筆界確定訴訟の判決が確定すると、その境界(筆界)は、第三者に対しても効力が及ぶことになります。
筆界特定制度
筆界特定制度とは、公法上の境界が不明となっている場合に、裁判(境界確定訴訟)より簡易・迅速に、筆界(公法上の境界)を明らかにするための制度です。この筆界特定制度を利用する方のほとんどは、隣の人と境界線でもめて申請する人です。
この制度は、平成18年1月20日に施行された新しい制度なのですが、裁判までしなくても法務局という行政側が主導となって筆界がどこかを特定してくれる制度です。筆界についての判断をすぐにして公の証明をすることで、筆界をめぐる紛争を予防するものです。

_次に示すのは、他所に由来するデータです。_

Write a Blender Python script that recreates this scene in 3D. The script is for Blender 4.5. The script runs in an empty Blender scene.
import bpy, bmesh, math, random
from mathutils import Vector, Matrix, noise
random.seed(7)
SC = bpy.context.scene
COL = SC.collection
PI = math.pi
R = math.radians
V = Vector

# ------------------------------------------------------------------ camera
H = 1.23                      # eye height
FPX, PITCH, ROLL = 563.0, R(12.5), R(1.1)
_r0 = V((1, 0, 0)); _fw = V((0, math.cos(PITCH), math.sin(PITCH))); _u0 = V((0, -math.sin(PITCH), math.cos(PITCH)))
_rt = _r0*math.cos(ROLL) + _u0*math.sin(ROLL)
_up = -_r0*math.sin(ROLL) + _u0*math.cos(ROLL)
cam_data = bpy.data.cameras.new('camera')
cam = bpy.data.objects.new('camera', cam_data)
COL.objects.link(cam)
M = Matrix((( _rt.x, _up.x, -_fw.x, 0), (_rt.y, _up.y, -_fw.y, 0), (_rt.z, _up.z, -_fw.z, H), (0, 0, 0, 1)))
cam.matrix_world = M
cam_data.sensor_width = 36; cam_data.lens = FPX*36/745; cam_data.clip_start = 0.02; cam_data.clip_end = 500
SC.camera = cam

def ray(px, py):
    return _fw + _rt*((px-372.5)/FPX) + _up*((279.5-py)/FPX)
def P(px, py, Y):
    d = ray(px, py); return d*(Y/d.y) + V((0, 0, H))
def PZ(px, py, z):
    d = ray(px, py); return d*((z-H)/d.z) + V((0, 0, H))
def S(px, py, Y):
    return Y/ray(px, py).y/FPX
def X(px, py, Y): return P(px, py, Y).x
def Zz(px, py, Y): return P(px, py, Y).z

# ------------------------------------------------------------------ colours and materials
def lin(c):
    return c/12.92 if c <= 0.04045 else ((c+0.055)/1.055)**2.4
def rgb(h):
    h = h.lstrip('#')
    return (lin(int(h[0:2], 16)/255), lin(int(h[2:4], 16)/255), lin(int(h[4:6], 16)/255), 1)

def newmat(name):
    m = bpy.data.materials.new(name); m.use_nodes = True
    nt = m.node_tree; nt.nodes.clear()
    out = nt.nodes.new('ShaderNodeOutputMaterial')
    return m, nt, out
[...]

土地の売買などで、法務局の公図なんかをとって調べたら「違うんじゃない?」と思った時に使う制度、と言えます。
所有者などから筆界特定の申請があったら、法務局の筆界特定登記官が必要な調査をします。
筆界特定のために必要な事実調査をして、筆界特定に関する意見書を作成とする土地家屋調査士などの意見を聞いて、筆界特定登記官の公的判断として「ここ!」と境界(筆界)の位置を示します。
そして、筆界特定書(筆界の特定に関する認識を示したもの)を作成します。
筆界特定制度は、一種の確認作業なので、新たに境界を定めるというような効力はないのが特徴なので、不満があれば、改めて境界確定訴訟を提起することができます。
隣と境界でもめている人はいがいと多い
マイホームを購入したり、土地を所有していたりしていて、隣地との境界紛争を抱えている人がかなりいます。
→境界標を復元できない理由のレベルによって不動産売買をキャンセルしたほうがいい
境界紛争が加熱しすぎると殺人事件にまで発展して、事件としてニュースに出ていることもありますよね。
この筆界特定制度は、法務局が当初想定していた申請件数は年間約1000件でしたが、制度発足以降、年間2000件を超える件数が申請されています。
境界が決まらなくて困っている方、境界トラブルになっている方が予想以上に多いということです。
土地を購入した人があらかじめ境界トラブルがあった土地かどうか判断されてしまうことはあるのでしょうか?
筆界特定制度を利用したかどうかは、登記事項証明を見ると確認できます。
あくまで、境界特定まで至った場合です。
取り下げや却下は含まれません。
土地の登記事項証明書を見ると、「筆界特定欄」という項目があります。そこに「余白」と記載されていると筆界特定申請されていない土地とわかるのですが、番号が記載してあると、その土地は筆界とっくていがなされた土地、とわかってしまうのです。
筆界特定欄に番号が記載されていれば、
- 隣の人が立会いに応じなかった
- 承諾しなかった
- 見つからなかった
など問題があった土地だと推測されてしまいます。
もし、さらに詳細を知るとなると、どのように筆界特定に至ったのか筆界特定書で確認もされてしまいます。
筆界特定書は手数料を納付すれば誰でも法務局で取得することができてしまいます。